It's nice outside today and I hope it lasts, though odds are that it won't. There's two trees outside the window of our drawing room (Chris and I decided to class the office/computer/spare bedroom up a bit). They are big, tall pine trees and one is on the corner of our lot so that I can almost see its top when I'm sitting down at my desk. The window and my desk are also in such a position that when I'm sitting here looking out, all I can see is trees and patches of sky. I like this view since I can either pretend that I am on a floor that is above ground level (higher floors always seem more exciting and better, but yet so above-the-fray and peaceful) or that I am not in Lansing, MI. Perhaps this view is indicative of a country home where I go to write and I have a foreign housekeeper in the next room who may or may not be plotting to kill me one of these days. Perhaps I'm in Illinois. Perhaps I'm just somewhere where the day-to-day hassles of people and noise and banality are banished, at least for the moment.

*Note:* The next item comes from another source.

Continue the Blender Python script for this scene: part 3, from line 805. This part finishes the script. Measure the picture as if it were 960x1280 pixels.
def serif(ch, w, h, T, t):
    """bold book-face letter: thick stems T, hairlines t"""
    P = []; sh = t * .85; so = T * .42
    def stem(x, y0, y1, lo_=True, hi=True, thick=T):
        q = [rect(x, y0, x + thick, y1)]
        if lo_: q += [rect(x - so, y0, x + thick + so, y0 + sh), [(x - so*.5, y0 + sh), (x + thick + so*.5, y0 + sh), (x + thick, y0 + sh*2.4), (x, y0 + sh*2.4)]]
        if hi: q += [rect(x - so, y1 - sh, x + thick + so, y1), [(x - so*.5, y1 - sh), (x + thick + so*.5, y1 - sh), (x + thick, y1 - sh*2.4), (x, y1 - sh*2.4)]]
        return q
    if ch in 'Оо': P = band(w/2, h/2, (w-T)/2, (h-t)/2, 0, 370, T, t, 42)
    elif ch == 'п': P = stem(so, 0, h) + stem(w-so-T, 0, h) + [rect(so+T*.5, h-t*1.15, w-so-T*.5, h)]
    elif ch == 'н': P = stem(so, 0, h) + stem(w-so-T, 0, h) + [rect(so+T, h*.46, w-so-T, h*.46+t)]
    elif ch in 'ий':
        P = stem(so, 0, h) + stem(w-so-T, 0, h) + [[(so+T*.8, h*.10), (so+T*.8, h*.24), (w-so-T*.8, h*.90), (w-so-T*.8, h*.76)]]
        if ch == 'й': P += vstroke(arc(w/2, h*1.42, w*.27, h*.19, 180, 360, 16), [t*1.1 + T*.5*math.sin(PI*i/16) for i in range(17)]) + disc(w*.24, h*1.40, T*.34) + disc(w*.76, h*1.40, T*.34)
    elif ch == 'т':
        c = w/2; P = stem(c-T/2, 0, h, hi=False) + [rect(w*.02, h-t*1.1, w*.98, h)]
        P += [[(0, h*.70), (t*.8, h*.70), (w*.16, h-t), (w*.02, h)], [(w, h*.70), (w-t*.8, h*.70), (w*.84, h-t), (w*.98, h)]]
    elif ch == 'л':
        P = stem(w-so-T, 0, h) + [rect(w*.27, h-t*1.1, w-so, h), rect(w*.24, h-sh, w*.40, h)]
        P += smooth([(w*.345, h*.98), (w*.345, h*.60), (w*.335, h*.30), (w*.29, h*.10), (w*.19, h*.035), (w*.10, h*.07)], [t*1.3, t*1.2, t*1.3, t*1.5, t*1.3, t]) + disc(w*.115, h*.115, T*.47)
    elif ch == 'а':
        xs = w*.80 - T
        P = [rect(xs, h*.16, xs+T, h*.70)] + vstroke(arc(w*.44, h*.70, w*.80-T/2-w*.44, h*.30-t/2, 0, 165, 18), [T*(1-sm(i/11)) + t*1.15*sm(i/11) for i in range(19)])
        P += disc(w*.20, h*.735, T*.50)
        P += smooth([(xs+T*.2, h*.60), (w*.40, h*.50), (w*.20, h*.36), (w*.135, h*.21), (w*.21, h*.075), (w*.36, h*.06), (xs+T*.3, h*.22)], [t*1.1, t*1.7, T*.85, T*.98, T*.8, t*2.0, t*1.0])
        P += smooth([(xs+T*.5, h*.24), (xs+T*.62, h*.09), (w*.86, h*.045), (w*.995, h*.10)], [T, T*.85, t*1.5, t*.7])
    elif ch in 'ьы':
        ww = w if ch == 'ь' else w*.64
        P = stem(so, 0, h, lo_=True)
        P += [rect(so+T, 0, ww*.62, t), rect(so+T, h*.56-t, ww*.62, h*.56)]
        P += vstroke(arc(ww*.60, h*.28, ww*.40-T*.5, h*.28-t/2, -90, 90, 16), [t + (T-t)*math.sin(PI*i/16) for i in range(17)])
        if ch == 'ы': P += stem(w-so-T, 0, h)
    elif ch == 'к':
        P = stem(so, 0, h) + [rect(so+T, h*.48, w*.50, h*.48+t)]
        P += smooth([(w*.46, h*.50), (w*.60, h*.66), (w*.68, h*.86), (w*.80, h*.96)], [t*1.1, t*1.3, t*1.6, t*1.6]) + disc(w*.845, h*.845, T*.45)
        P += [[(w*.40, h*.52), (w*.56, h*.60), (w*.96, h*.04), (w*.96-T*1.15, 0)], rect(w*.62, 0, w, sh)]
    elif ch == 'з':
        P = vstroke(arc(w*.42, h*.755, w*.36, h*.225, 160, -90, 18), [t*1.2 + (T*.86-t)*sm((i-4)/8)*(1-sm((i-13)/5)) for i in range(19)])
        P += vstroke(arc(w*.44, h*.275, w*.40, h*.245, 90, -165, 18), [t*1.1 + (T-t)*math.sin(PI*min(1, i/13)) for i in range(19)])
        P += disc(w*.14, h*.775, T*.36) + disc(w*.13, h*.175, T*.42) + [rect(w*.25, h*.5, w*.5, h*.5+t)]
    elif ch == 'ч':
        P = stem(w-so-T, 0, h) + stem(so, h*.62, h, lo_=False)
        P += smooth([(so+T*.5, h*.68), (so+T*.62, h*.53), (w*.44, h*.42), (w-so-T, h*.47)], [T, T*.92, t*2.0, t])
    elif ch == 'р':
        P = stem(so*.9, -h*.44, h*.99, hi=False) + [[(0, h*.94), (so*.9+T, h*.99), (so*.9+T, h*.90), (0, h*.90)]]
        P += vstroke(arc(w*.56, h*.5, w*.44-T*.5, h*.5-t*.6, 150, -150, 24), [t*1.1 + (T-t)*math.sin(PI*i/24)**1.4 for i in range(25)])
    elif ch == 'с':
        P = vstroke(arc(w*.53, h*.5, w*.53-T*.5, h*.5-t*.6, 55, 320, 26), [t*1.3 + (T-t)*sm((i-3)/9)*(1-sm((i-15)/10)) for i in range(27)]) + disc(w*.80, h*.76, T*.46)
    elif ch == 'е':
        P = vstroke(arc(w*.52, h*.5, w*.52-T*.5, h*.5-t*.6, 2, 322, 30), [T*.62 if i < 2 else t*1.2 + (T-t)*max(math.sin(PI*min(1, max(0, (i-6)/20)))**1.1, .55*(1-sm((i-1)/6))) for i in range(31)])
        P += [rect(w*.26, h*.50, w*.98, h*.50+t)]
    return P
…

Anyway, I'm still unemployed and I'm trying to do worthwhile and productive things while I have all the time in the world. I am trying to amp up (speed up) my guitar learning, but I get discouraged very easily. Chris thinks that it's because I find it difficult, but I think it's a bit more than that. I like to think I'm not the type of person who tries something once and then quits if she's not immediately successful in the endeavor. I'm more the type of person who tries something and instantly feels that she'll never be successful in the endeavor. It's not that I'm diametrically opposed to hard work, it's more that I worry that even with a lot of hard work, I'll end up mediocre at best. Then again, whenever I think about how easily I become discouraged and hopeless, I also think that I tend to be persistent in pursuing things and that I often get what I want in the end. Then, I feel a little better. And, I can play the Futurama theme song on guitar, so there's that.
I was reading a copy of the History Channel's magazine and I found this anecdote very amusing: not that long ago, Iowa wanted to add the wild sunflower to their state's list of destructive weeds and therefore encourage the plant's destruction. Kansas found out about this, and so they threatened to name the Eastern Goldfinch (Iowa's state bird) as their official game bird. Also, apparently some people mock Iowa by claiming the state's name is an acronym for "Idiots Out Wandering Around." Oh, how I love state rivalries.